Marriage as an institution has been a hot topic of debate as of late. Most notable has been the increasing struggle over gay marriage, but there has also been the somewhat quieter decline in the number of people getting married. While the divorce rate has stabilized (and actually decreased slightly) lately, part of that may be due to the fact that fewer people are getting married.

The WaPo recently ran an article on the decline of marriage, especially among the lower class. The Post points to statistics showing that increasing it is college graduates with high incomes getting married, while everyone else is resorting to co-habitation.

There are a couple odd statements in the article. One is this:

Married couples living with their own children younger than 18 are also helping to drive a well-documented increase in income inequality. Compared with all households, they are twice as likely to be in the top 20 percent of income. Their income has increased 59 percent in the past three decades, compared with 44 percent for all households, according to the census.

Now, the article has already explained that fewer people are getting married and that only rich people are getting married. If that is the case, then the truth isn’t that married couples are making more money thereby increasing income disparity. It is that poorer people aren’t getting married, which means that the average wage of married couples is going to go up. The Post seems to have put the horse behind the cart here, missing the point of the very demographic information they are quoting. What is true that the increase in income disparity has increased enough (and one real way that it has increased is that earnings among the lower and middle class have been dropping) that only people riding the crest of the wave feel like they are stable enough to risk getting married.

Which I think is probably the largest part of this decline. Stephanie Coontz writes about the changing attitude towards matrimony in her book Marriage, a History: From Obedience to Intimacy, or How Love Conquered Marriage. One things that she highlighted was that the goals behind marriage have substantially changed from being financial partnerships to being love matches. The result is an increasing sense of unhappiness with marriage: if getting together with someone is about true love, rather than ensuring a higher standard of living, then the grounds for complaint are greatly increased. It is easy to measure financial security. But assigning a value to emotional satisfaction is a much harder and more fraught exercise. One that is continually open to ‘the grass is always greener’ syndrome, among other things.
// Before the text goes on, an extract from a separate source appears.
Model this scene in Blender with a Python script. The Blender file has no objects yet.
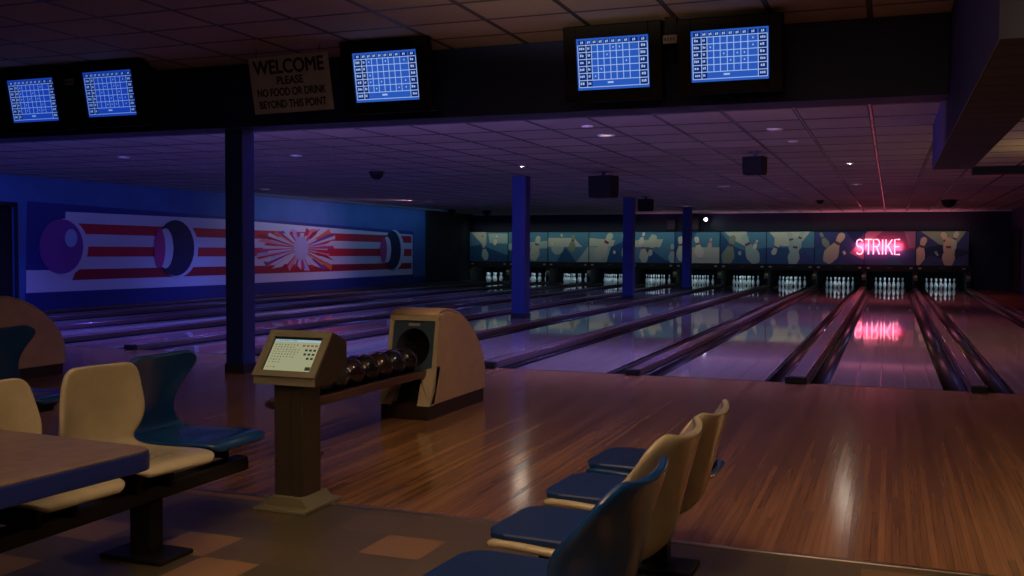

The change that Coonz highlights here is, I think, reflected in the declining lower class marriage rate. Marriage used to be about financial stability. The new perception of marriage is that it is about love and that love is fleeting. While marriage is not expensive, per se, divorce can certainly be and alimony most definitely is. Since marriage is now considered much more transient it make sense that only people who have the financial stability to survive a divorce are getting married.